The use of plain packaging is catching on around the world as countries try to protect their young generation. Fourteen countries have laws mandating plain packaging, including Australia, the UK, France, Hungary, Slovenia, Singapore, Canada, New Zealand, Sweden, Finland and South Africa.

But not all have enforced those laws, with Singapore expecting to start enforcing plain packaging by the end of this year.

“It will always be opposed by the tobacco industry. Take for instance Australia, which won two lawsuits filed by the industry, one at the WTO and the other at the constitutional court,” National Commission on Tobacco member Kartono Muhammad said.

Indonesia’s largest tobacco producer, PT HM Sampoerna, said plain packaging would not be effective in deterring smokers.

“More than three years after taking effect in Australia, plain packaging has failed to meet its stated goal of reducing smoking,” Sampoerna regulatory affairs, international trade and communications head Elvira Lianita said.

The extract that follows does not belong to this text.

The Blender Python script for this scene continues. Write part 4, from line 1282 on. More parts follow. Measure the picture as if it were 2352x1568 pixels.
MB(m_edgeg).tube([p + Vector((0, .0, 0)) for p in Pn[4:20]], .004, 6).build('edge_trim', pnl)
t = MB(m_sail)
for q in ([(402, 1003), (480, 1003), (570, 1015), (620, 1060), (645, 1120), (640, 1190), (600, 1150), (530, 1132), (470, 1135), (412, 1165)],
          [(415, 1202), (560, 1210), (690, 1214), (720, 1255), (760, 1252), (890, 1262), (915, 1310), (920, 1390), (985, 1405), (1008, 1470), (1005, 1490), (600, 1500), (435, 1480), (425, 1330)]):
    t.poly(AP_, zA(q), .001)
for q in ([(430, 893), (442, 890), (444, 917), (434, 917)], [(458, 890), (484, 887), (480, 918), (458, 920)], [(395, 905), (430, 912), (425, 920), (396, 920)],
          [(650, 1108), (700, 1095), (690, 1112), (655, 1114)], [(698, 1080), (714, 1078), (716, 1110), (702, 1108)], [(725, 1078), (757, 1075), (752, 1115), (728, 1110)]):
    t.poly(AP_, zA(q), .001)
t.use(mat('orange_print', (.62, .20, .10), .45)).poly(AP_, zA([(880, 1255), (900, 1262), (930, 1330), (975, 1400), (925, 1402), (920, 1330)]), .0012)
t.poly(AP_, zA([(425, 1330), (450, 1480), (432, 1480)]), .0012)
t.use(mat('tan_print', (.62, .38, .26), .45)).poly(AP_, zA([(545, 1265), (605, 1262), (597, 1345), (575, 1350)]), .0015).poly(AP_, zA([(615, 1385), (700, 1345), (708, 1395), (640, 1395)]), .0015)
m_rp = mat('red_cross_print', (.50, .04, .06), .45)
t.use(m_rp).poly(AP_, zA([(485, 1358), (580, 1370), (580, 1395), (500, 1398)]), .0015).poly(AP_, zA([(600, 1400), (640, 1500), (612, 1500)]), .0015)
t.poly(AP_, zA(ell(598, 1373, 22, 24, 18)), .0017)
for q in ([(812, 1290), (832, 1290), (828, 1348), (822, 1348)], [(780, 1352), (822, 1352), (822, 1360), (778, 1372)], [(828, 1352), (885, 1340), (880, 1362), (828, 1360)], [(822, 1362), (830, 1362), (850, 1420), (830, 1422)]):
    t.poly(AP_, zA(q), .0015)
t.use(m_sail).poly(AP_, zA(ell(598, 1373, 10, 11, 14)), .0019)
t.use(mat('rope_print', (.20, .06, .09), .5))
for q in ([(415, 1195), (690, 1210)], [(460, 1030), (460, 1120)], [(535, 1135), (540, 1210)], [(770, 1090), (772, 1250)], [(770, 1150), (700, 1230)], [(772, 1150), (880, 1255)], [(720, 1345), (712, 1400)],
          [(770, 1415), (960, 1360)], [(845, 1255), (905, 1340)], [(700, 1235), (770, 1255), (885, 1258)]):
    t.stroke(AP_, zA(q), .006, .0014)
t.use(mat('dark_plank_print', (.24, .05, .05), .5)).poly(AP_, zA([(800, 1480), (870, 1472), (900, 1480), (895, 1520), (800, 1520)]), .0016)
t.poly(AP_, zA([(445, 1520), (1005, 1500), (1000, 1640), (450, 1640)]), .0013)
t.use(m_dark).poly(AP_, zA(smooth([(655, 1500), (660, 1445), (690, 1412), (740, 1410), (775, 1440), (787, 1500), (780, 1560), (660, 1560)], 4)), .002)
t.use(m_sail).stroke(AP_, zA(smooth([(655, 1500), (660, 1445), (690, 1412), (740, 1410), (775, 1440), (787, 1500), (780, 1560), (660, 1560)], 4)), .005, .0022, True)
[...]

According to her, Australian government data suggested that smoking may have actually increased in the first full year of plain packaging in states representing 95 percent of the population.

However, an Australian government review on the implementation of plain packaging concluded that the plain packaging rule had begun to achieve its public health objectives of reducing smoking and exposure to tobacco smoke and that it was expected to continue to do so.

The Health Ministry is lobbying for the government to follow Australia. “But it might be a bit difficult, because to implement plain packaging would require a government regulation, which is an inter-ministerial process,” the ministry’s law department head, Barlian, said.